Mourinho, clearly, has total confidence in him and he would surely for Chelsea inject more good than those two exorbitantly priced predecessors — both plainly bought at the behest of the oligarch owner, Roman Abramovich — Andriy Shevchenko (GBP30 million) and Torres (a crazy GBP50 million), just when his form at Liverpool was in plain decline.

Across Manchester, Edin Dzeko must be wondering what this season holds for him. The 6-foot 4-inch, Bosnian international began last season in a blaze of goals and with the departure to Juventus of the problematic Carlos Tevez, might well have thought the way clear for him to play as a regular first choice. But the new manager the Chilean Manuel Pellegrini has spent a cool GBP90 million on new players. Two of them are strikers; the incisive Montenegrin Stevan Jovetic from Fiorentina, the Spaniard Alvaro Negredo from Sevilla.

While at Barcelona, Cesc Fabregas has understandably become restless at the limited amount of time he has been given on the field, with those two exceptional fellow Spaniards Iniesta and Xavi untouchable. Manchester United would dearly like to acquire this gifted player for their midfield. As we known, he left Barcelona as a teenager when Arsenal whipped him away and against expectations, turned him into an inspired successor in central midfield to the far bigger and more experienced Patrick Vieira. Arsenal purloined him you might say but subsequently they made him what he is. And as we know he even played successfully as a kind of decoy centre forward for Spain. Barcelona adamantly declared that they had no intention of selling him but we know how hard it is to keep a discontented player.

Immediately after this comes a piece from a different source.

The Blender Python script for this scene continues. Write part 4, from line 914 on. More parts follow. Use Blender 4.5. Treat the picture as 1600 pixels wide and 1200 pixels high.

What, if anything, is the moral of all this? A pretty grim one. The huge wealth of a limited number of European clubs means that they can buy a galaxy of stars, then keep some of them constantly on the bench. However much they pay them.

Bad for the players, except of course, financially but above all, bad for football because the likes of Chicharito are denied the chance to play regularly for anybody else. Meanwhile the so called Fair Play new regulations imposed by UEFA seem of limited effect; as exemplified by the huge expenditure in the transfer market of Paris Saint Germain, now backed by the infinite depths of Qatari money. They have recently added the formidable Uruguayan attacker Edinson Cavani to a squad, which already includes a famed striker in Zlatan Ibrahimovic. How many stars will they have on the bench this season?